We don't want to be those annoying people, but one thing you'll definitely need to consider once you've passed your test, is car insurance. It doesn't have to be too painful though. Here are some top tips and advice from comparethemarket.com.
Pick the right car
Insurance for new drivers can easily cost as much as, or more than the car. Before you think about buying one, it’s essential you take a look at the cost of insurance as well as the price of the vehicle.

We've picked the best first cars which are fun, affordable to buy and run, with low insurance groups and good fuel economy. They're also easy to drive and manoeuvre, and come with a decent amount of safety kit.
Compare insurers
Some insurers want new drivers more than others, so their premiums will be more competitive. The only way to find the cheapest policy is to compare insurers and pick the one that suits you best.
Don’t get any modifications for your car
As tempting as it may be, it’s a really good idea to steer clear of upgrades like alloys and body kit, as they can really drive up the cost of insurance.
Think (carefully!) about a higher excess
If you increase the amount of excess (the amount you pay in the event of a claim) you are willing to pay if you have an accident, you will probably be offered a cheaper premium. Just make sure you choose an amount you can genuinely afford if you have a prang.
Third party cover is not always cheapest
While third party cover is the most basic, it may not be the cheapest. Insurers look for patterns and, if more third party-only policyholders are claiming, the price could be higher than for more comprehensive cover. The only way to be sure is to compare prices for both.
Add another driver
Adding a more experienced motorist to the policy as a 'named driver' can lower premiums by hundreds of pounds. That's because the insurance company will assume the vehicle is going to be used by the more experienced driver, which will lower the overall risk. However, if that's not the case, you are deceiving the company.
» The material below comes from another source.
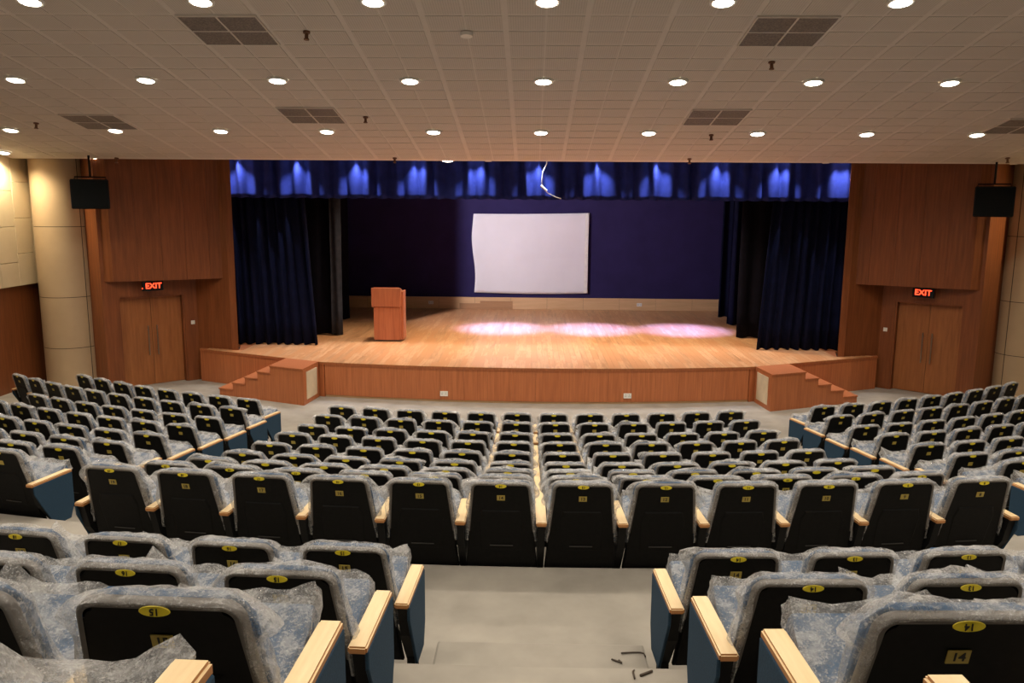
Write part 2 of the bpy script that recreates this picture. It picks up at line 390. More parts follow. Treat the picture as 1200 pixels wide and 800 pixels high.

Also, if you declare someone as the main user of the vehicle when they won’t be (in order to get a better premium), that's a crime.

However, it's perfectly okay for a new driver to be a named driver on a policy and only use the car occasionally.
Take the Pass Plus
If you’ve recently passed your test, consider spending a few more hours investing in the Pass Plus qualification. This is designed to help drivers improve their skills and drive more safely. Many insurers offer a discount to people who’ve had the lessons, which cover six types of driving: in town, in all weathers, on rural roads, at night, on dual carriageways, and on motorways.
Check out pay-as-you-drive policies
A telematics, black-box, or ‘pay-as-you-drive’ insurance policy, involves fitting a device to your vehicle allowing the insurer to see how well you drive. It monitors whether you speed, drive at dangerous times, brake suddenly, take corners sharply, and other things.

Safer drivers earn discounts, but premiums can rise as well as fall, depending on your driving.
Remember, cheapest isn’t everything
The thing with any insurance policy is that cheapest is not always best. You need to find the cheapest price for the right cover for you, not the cheapest policy overall. If you need a courtesy car, legal advice, a low excess, or any other addition that adds to the cost of your policy, it’s worth paying a little extra for it.